I went to Osh in the fall of 2008 to manage Mercy Corps’ Collaborative Development Initiative (CDI) for its fourth and final year. The staff included Kyrgyz, Uzbeks, Tartars, Russians, Ukrainians, Koreans and me, a strange Canadian/American. It was a real melting pot and the staff was proud of our diversity, camaraderie and unity. I wish you could witness the gaiety of one of our impromptu staff birthday parties or the celebration of International Women’s Day – these images are so far from what you have been seeing on the TV over the last few days.
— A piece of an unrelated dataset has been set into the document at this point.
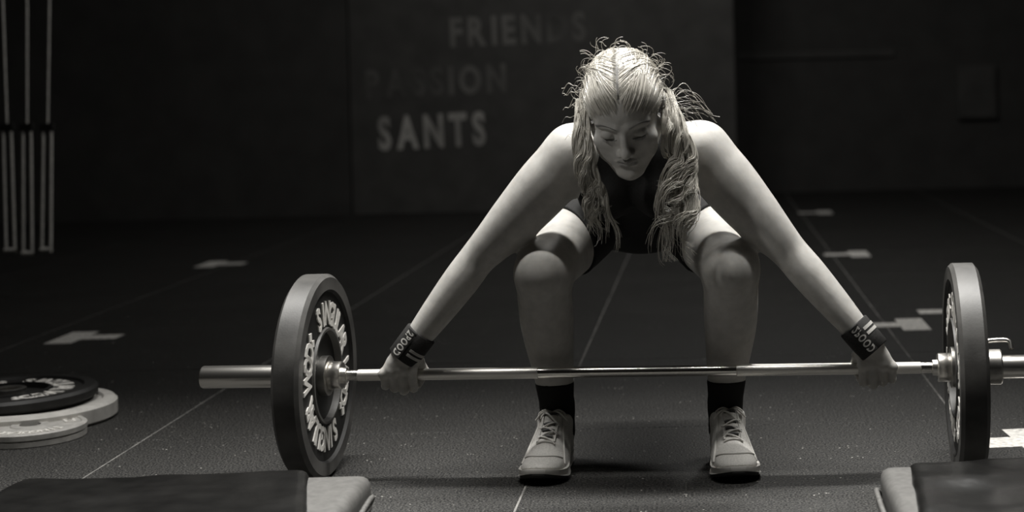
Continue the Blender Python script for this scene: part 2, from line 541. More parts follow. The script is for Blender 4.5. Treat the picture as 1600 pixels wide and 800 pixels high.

I will not sugarcoat the formidable problems of southern Kyrgyzstan, including insidious longstanding ethnic tensions and patterns of discrimination. They are deeply rooted and complex, but that doesn’t mean the country is a lost cause. The key is supporting sustainable economic opportunities for all Kyrgyz, of all ethnicities.

I am very concerned that in reaction to these alarming events and the widespread international press coverage, the world will get a skewed, overly negative image of the region and the character of its people. Yes, this has been horrific but the vast majority of Kyrgyz of all ethnic backgrounds are victims here, not perpetrators of violence or hatred.

After emergency relief efforts are undertaken, I sincerely hope that donor countries and organizations will not retract, but will redouble their investments and efforts in Kyrgyzstan to help establish a viable, sustainable and fair economy. That is what will bring peace and stability. Then hopefully, in the long process of growing and maturing as an emerging democracy and diverse pluralistic society, the serious, deeply rooted issues of ethnic mistrust and suspicion will be dealt with.